Plenty rains, little to use

In most parts of the country, heavy downpour has been regular. Despite the abundant flow of rain water and the flooding, many people are still unable to access potable water. What an irony! As I was ruminating over this, I stumbled on a discourse that seems interesting. Over the centuries, the Lake Chad, a major source of water supply to Nigeria and other African countries, had sustained agriculture and other commercial activities, as its fresh water and resources have been a source of livelihood to many. Lake Chad remains an important water resource because of the ability to provide jobs to many people at the same time. 

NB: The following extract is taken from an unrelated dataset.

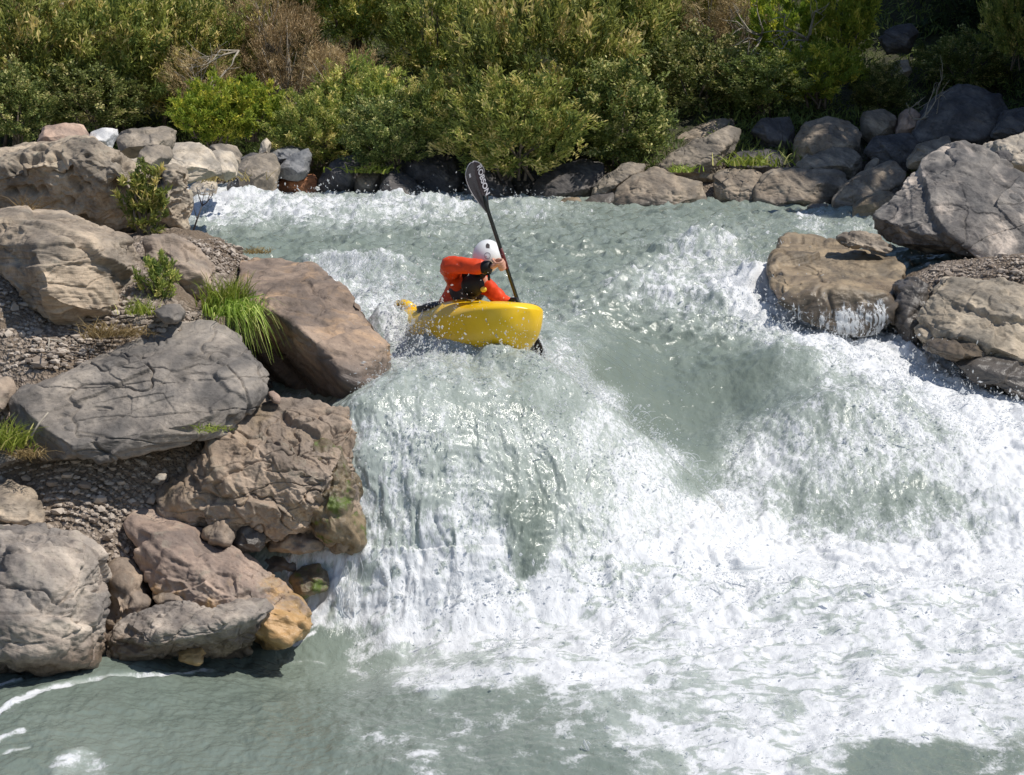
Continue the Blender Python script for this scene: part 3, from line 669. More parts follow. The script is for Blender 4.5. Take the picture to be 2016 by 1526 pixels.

Over the years, a number of policies and programmes have been formulated to promote agricultural practices in the country without much emphasis on water development. These include the Farm Settlement Scheme, Operation Feed the Nation, Green Revolution, FADAMA, National Agricultural Land Development Authority (NALDA) and the various agricultural-financing bodies, among others. Despite these laudable programmes, many Nigerians are still hungry and jobless. This submission was made by Professor Johnson Adewumi, a Professor of Soil and Water Engineering, College of Engineering (COLENG), Federal University of Agriculture, Abeokuta (FUNAAB), Ogun state.

He charged the government, its agricultural agencies and individual farmers to be engaged and be committed to crop farming in order to get the best and avoid the problem of poverty in the land. Sharing his research works and its benefits, Professor Adewumi said he had worked on the Drip Irrigation Project, which was funded by the Agricultural Research Council of Nigeria (ARCN), that was meant to conserve water for crop production. He also revealed that under his supervision, irrigation software had been written and is waiting to be patented for anyone who wishes to write or use it. He described Nigerian land as a blessed one, where irrigation can be practiced in any part of the country. Drawing examples from the nation of Israel, Professor Adewumi said irrigation was Israel’s main source of livelihood, which it practiced successfully, considering the country’s peculiar nature of land.

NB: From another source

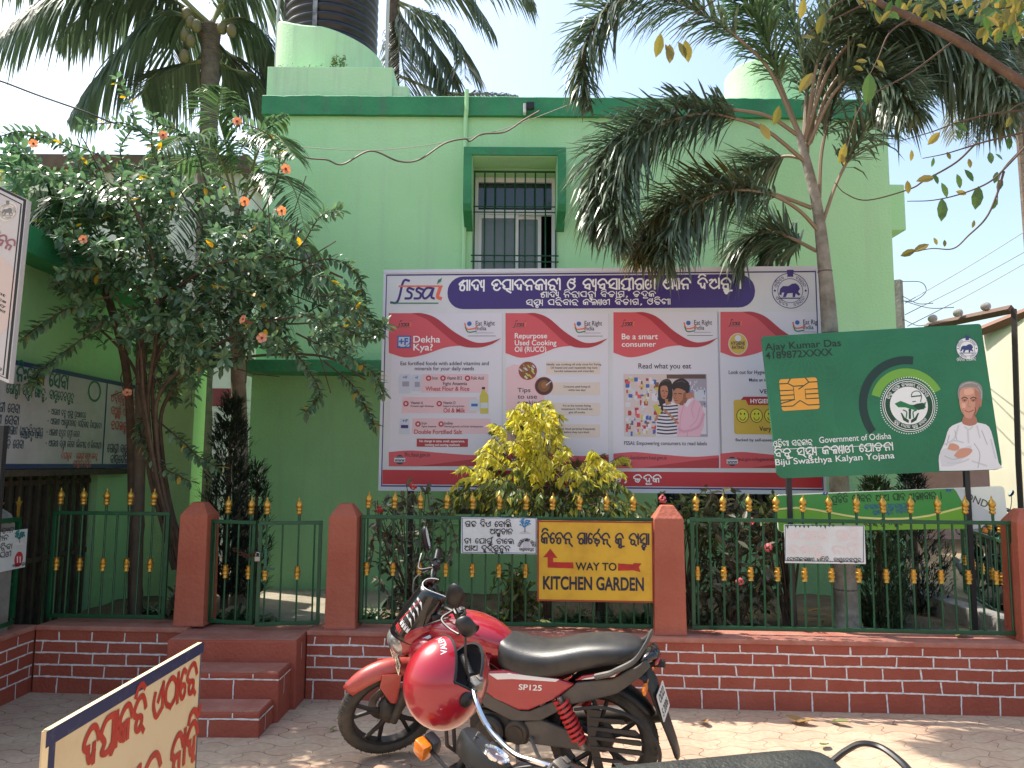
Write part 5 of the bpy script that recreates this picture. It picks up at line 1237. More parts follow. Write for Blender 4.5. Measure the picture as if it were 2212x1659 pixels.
S.poly([(-60, 700), (-20, 560), (20, 570), (36, 620), (22, 700), (-20, 730)], 'peach', .8, smooth=3)
for tx, y in (('Patient', 612), ('Service', 625), ('Pregnancy', 636), ('Adolescent', 647)): S.text(tx, -40, y - 3, 26 + (2 if tx == 'Service' else 0), y + 4, 'black', 2, .02)
S.odia('ଭଦ୍ରକ', -20, 784, 8, 792, 'black', 2, .2)
S.finish({'black': ('black_border', M_BLACK), 'white': ('seal_ground', ink(214, 206, 196)), 'grey': ('seal_print', ink(120, 118, 116)), 'mauve': ('mauve_lettering', ink(150, 96, 104)), 'peach': ('peach_print', ink(206, 186, 176))})
p = at(2, 900, 4.33); q = MB(); q.box((-.0 + p.x - ts.location.x, .045, -ts.location.z + .9), (.05, .04, 1.8)); q.build('sign_post', M_STEEL, ts)

# foreground hinged board, facing right
XN = -1.30
r_, l_ = xplane(437, 1381, XN), xplane(107, 1586, XN)
zt_ = (r_.z + l_.z) / 2
t, S = xsign('folding_notice_board', 'cream folding board with navy border and red handwriting in the foreground', XN, r_.y, l_.y, mat('cream board paint', srgb(226, 204, 160), .5, col2=srgb(206, 178, 128), nscale=2.6, contrast=(.45, .75)), .018, zt_, .12)
bw = .045
S.stroke([(0, S.h - bw / 2), (S.w, S.h - bw / 2)], bw, 'navy', 1, False, False); S.stroke([(bw * .35, 0), (bw * .35, S.h - bw)], bw * .7, 'navy', 1, False, False); S.stroke([(S.w - .008, 0), (S.w - .008, S.h - bw)], .012, 'grey', 1, False, False)
q0 = S.uv(180, 1660)
def big(tx, u0, u1, v0, v1, w=.2):
    st_, W = odia_layout(tx); kx = (u1 - u0) / W; h = v1 - v0
    for q in st_: S.stroke([(u0 + a * kx, v0 + b * h) for a, b in q], w * h, 'red', 2, False)
va = S.uv(405, 1500)[1]; vb = S.uv(405, 1443)[1]
big('ଦୟାକରି', S.uv(178, 1650)[0], S.uv(312, 1560)[0], va, vb); big('ଏଠାରେ', S.uv(330, 1540)[0], S.uv(422, 1500)[0], va, vb)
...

He went further to stress that if irrigation was to be fully practiced in Nigeria, the diverse nature of the country should be considered, as much money would be spent in the southern part of the country for clearing before irrigation could be carried out, unlike in the north, where less would be spent, considering the nature of the land. As a way of helping the country to get out of food crisis, Professor Adewumi said the government should make agriculture its top priority. According to him, “If agriculture is the priority of leaders, something meaningful will be done. Everything depends on the individual that is there, to make it work at the end of the day”. He also frowned on what he described as the over-dependence on government for everything, as it is obtainable in the country in which the people tend to think less with what they can do for themselves, charging the public authorities to empower the teeming unemployed youths to go into agriculture by providing the required mechanisation.

Despite the revelations by researchers, academics and experts, it is discouraging that most of the valuable suggestions are either poorly implemented or never executed at all. That is why findings by Professor Adewumi should be critically examined by the federal, state and local governments in the country for possible adoption. Not only that, previous reports and recommendations from our research institutes and higher educational institutions should not be allowed to gather dust. Nigerians have no basis being hungry because the nation is blessed with rich, abundant natural, human and water resources. What we only need is the combination of good leadership and the commitment to turn around our fortunes for the benefit of all and not for just a few persons.

We need to urgently have a refocus in terms of agriculture, if we are ready to move out of lack and misery. The professor had observed that presently, people were no longer interested in farming because nobody wants to bend their back tiling and clearing the soil. According to him, majority of people that even have the money for farming would rather prefer to go into fishery, piggery and poultry farming, which seems to require less energy to carry out. Based on this, he called on the federal government to open up large hectares of land in every geo-political zone of the country and practice mechanised farming.

This arrangement should be carried out in every local government and with the required equipment, tractors and combine harvesters, among others. And every year, monitor what every local government is producing. As concerted efforts are being made to recharge Lake Chad, the cost of recharging the lake has been put at between $15 billion and $20 billion. This is where members of the basin should ensure that all that is necessary is put in place to salvage this rich resource. For food security and sustainable development to take place, more attention should be accorded to water resource management. Water, it is said, is life!